Het is bijzonder sterk om te zien hoe het succesvolle Sabaton in 2012 maar liefst driekwart van zijn bandleden verloor. De reden daarvoor is misschien onbekend, het gevolg iets minder aangezien precies dat vertrokken deel vandaag de dag Civil War maakt. Liefhebbers van Sabaton kunnen zonder enige twijfel ook hier terecht, want de gelijkenissen tussen beide bands zijn legio.
Het bombastische trekje dat de vorige broodheer kenmerkte, is hier alomtegenwoordig. Dat leent zich natuurlijk ideaal voor songs die handelen over oorlog doorheen de geschiedenis, al lijkt het wel alsof Civil War zich links en rechts wat wil distantiëren van louter dat soort lyrische thema's. Muzikaal gesproken zijn er nauwelijks tot geen verrassingen: de gitaren en de ritmesectie pompen lustig door en het geheel wordt constant voorzien van breed gelaagde toetsenpartijen die makkelijk de handen in de lucht doen gaan en een schaal van grandeur geven aan het geheel. Die over-the-top aanpak is dan ook een van die punten waar een aantal mensen op afknappen. Dat was bij Sabaton ook al zo, dat gaat nu niet veranderen want Civil War doet waar het goed in is.
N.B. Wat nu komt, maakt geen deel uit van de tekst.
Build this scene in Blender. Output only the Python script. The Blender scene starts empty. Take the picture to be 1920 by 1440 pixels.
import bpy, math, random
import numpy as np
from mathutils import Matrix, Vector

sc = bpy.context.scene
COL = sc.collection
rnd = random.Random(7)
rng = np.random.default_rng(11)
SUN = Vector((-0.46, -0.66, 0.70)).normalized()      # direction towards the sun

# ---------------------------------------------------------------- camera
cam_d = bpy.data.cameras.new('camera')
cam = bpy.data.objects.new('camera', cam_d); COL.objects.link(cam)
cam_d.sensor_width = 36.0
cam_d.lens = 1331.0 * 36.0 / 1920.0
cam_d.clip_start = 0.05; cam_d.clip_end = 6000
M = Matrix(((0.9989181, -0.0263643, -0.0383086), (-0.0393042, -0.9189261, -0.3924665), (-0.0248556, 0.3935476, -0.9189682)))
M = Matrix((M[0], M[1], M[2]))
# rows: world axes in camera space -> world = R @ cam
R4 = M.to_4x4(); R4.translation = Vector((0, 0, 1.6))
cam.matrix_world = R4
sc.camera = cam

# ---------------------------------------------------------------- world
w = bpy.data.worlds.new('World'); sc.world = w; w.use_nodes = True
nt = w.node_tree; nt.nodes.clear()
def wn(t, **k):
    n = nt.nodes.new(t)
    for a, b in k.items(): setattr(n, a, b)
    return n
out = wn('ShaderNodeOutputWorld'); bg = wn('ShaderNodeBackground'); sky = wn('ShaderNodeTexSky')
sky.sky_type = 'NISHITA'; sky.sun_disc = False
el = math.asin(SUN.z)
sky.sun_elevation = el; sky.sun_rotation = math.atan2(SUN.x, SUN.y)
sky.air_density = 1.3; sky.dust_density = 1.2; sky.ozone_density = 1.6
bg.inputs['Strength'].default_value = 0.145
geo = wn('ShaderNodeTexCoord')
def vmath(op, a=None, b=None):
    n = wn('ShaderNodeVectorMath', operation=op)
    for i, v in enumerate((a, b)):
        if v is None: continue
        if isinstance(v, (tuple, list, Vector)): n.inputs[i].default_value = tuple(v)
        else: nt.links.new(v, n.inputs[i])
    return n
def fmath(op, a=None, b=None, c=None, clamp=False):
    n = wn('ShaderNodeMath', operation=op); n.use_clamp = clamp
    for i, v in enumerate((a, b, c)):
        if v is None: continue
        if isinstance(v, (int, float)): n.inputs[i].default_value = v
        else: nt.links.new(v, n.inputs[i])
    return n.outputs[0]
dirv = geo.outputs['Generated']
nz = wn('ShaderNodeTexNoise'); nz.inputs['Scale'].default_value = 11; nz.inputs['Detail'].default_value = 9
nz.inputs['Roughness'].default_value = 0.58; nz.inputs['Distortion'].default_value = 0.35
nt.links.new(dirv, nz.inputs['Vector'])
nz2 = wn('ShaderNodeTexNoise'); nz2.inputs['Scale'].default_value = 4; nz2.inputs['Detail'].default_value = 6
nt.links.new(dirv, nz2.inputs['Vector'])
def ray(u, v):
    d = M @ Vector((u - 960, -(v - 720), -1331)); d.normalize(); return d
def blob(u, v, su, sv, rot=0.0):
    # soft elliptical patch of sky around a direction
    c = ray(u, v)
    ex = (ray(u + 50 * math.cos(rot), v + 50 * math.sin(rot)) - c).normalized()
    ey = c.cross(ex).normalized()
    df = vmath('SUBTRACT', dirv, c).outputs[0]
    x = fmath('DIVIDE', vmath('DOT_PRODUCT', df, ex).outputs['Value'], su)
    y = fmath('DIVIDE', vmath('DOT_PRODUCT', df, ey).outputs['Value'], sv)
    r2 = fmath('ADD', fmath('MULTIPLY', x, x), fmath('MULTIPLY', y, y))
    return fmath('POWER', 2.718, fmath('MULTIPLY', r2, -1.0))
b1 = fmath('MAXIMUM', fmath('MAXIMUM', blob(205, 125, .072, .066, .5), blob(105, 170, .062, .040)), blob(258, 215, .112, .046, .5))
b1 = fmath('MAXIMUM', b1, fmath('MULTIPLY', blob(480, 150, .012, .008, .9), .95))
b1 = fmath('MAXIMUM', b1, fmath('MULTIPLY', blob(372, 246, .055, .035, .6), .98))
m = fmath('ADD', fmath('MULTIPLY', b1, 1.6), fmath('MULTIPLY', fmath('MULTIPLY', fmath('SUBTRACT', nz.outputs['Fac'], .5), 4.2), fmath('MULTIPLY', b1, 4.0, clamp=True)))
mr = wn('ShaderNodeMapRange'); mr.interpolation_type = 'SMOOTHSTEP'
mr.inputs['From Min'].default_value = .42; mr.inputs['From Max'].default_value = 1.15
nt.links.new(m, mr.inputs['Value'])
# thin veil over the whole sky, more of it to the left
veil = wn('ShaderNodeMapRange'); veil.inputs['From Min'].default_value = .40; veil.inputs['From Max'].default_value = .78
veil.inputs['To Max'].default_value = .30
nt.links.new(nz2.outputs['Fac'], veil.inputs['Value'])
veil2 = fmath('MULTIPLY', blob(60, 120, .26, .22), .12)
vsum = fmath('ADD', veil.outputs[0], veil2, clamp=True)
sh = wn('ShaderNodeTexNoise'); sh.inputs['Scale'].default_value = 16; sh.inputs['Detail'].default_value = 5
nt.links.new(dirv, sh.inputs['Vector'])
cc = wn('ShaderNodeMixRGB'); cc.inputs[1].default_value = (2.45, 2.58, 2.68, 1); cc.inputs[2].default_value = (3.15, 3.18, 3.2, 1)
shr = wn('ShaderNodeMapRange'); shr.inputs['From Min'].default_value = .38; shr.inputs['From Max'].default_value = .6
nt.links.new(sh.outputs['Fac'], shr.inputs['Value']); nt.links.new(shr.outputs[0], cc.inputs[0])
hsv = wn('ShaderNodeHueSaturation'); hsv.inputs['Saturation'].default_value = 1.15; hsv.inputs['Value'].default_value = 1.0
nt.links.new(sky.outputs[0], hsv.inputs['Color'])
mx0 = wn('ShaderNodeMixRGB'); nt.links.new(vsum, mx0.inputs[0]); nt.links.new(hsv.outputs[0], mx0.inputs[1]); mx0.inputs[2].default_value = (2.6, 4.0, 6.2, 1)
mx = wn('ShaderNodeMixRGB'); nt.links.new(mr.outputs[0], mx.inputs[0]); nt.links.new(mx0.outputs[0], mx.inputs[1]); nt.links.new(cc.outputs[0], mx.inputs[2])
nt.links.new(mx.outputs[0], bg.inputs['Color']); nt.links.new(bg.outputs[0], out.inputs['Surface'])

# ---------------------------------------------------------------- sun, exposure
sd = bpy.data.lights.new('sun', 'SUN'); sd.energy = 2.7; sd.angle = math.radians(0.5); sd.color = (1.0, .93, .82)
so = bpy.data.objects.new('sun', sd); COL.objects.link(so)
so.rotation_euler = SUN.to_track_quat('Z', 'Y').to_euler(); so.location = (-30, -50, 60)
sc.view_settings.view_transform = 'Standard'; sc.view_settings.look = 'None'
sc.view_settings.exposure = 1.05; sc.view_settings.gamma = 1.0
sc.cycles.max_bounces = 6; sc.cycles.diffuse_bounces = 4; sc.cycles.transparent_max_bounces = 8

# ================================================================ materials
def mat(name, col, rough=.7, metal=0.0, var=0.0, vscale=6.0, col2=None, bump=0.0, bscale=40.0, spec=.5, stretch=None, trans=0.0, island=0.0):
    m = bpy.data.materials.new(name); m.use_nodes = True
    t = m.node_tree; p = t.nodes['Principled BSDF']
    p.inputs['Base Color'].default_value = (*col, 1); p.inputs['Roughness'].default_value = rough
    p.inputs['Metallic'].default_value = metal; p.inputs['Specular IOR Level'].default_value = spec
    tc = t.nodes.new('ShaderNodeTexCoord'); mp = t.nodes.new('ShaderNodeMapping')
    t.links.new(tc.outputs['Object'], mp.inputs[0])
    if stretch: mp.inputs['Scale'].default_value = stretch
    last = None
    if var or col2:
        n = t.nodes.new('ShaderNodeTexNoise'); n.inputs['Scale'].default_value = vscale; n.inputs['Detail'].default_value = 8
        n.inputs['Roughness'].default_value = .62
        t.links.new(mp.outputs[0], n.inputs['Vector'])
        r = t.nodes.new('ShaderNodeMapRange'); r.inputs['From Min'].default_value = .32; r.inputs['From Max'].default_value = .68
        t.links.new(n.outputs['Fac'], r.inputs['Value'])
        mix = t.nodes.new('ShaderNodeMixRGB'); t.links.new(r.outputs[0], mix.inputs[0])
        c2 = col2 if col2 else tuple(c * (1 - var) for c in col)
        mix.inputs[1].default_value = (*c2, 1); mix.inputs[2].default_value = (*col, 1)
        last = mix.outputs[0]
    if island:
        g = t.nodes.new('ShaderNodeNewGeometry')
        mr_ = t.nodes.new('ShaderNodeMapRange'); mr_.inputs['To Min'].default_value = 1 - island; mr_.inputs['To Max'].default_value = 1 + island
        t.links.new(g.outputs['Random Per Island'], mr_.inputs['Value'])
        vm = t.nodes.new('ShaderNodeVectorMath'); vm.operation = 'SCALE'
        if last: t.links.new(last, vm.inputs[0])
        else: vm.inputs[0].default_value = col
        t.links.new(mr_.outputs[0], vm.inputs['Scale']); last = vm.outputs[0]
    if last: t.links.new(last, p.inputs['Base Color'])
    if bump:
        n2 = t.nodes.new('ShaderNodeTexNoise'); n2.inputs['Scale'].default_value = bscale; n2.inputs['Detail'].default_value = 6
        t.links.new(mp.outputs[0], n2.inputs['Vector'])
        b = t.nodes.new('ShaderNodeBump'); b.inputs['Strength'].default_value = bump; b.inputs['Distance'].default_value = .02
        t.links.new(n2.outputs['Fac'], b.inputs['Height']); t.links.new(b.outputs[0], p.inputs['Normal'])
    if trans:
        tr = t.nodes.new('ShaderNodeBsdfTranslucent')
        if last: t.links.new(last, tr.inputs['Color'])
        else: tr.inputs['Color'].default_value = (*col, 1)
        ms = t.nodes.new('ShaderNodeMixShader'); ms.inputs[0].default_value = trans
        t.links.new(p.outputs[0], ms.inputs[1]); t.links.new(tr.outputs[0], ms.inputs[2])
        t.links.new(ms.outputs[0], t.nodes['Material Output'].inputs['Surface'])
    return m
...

Het voornaamste heikel punt is jammer genoeg de zang. Frontman Nils Patrick Johansson mag dan al bij verscheidene bands zijn sporen hebben verdiend, de man heeft een timbre waar iemand ofwel van houdt dan wel meteen op afknapt. Hij zingt nooit vals, maar zijn stembuigingen en capriolen zijn geregeld iets té wat veel van het effect van de songs wegneemt. Zo kan een nummer best opzwepend werken, maar zodra Johansson zijn strot opentrekt, zuigt hij alle aandacht naar zich toe en dat is meer niet dan wel een goede zaak.
Wie een voorliefde heeft voor bombastische en rechtdoorzee metal kan perfect de gading vinden bij Civil War. Wie zich vervolgens ook over de zang kan zetten, heeft waarschijnlijk een schijfje om te koesteren gevonden. Dat neemt niet weg dat 'The Killer Angels' aan het eind van de rit een behoorlijk middelmatige schijf is die nooit echt uit de startblokken geraakt. Jammer.